Bandar Udara Internasional Raja Shaka, juga dikenal sebagai Bandar Udara La Mercy (mana wilayah yang menjadi lokasinya) dan disingkat sebagai KSIA, adalah bandar udara utama yang melayani kota Durban, Afrika Selatan. Berlokasi di La Mercy, sekitar 35 kilometer (22 mi) sebelah utara pusat kota Durban. Bandara ini dibuka untuk penumpang pada 1 Mei 2010, hanya sekitar sebulan sebelum pelaksanaan Piala Dunia FIFA 2010. Bandara ini menggantikan Bandar Udara Internasional Durban yang kemudian ditutup.[1] Bandara dirancang oleh Osmond Lange Architects and Planners dan menghabiskan biaya sebesar R6.8 miliar.[2]
Bandara ini menjadi bagian dari Dube Tradeport, yang terdiri dari sebuah zona perdagangan yang terhubung dengan terminal kargo bandara, fasilitas pendukung bandara seperti kantor terdekat dan akomodasi transit bagi wisatawan, dan zona eksport agrikutur terintegrasi dengan sebuah platform IT.[3]
Sejarah
Konsepsi proyek dan pembangunan awal
Bandar Udara Internasional Raja Shaka pertama kali direncanakan pada tahun 1970an, dengan pembangunan dimulai pada tahun 1973. Pada tahun 1975, pengerjaan tanah dan sistem drainase bada berhasil diselesaikan. Namun, proyek ini dihentikan pada tahun 1982 karena perlambatan ekonomi pada waktu tersebut.[2]

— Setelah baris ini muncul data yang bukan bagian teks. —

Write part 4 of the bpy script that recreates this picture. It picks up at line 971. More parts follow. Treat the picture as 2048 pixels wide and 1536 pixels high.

Proyek ini dibangkitkan kembali pada akhir tahun 1990an saat keterbatasan dari Bandar Udara Internasional Durban menjadi serius.[2] Landasan pacu bandara sepanjang 2.400 m (7.874 ft) terlalu pendek untuk memungkinkan pesawat besar seperti Boeing 747 mengoperasikan rute antar benua dari Durban; yang menyebabkan penurunan arus penumpang internasional yang menyebabkan Durban menjadi terpnggirkan dari Johannesburg dan Cape Town.[4] Pengembangan Bandar Udara Internasional Durban mulai dipertimbangkan, tetapi sebuah studi yang dipublikasikan pada tahun 2007 menemukan bahwa bandara yang ada akan menemui permasalahan lebih lanjut dan akan mencapai kapasitas maksimumnya pada tahun 2025, di mana setelah itu tidak ada pilihan lagi selain mengembangkan KSIA.[5] Ditemukan juga bahwa akan lebih mahal 95 % untuk mengoperasikan bandar Udara Internasional Durban hingga potensi penuhnya dan baru kemudian mengembangkan KSIA, sehingga KSIA perlu segera dikembangkan.[5] Namun, sengketa antara Airports Company South Africa (ACSA) dan firma Dube Tradeport (yang dilindungi oleh pemerintah provinsi KwaZulu-Natal) menghambat proyek ini hingga menteri transportasi nasional Jeff Radebe melakukan intervensi untuk memulai proyek pada tahun 2004.[6]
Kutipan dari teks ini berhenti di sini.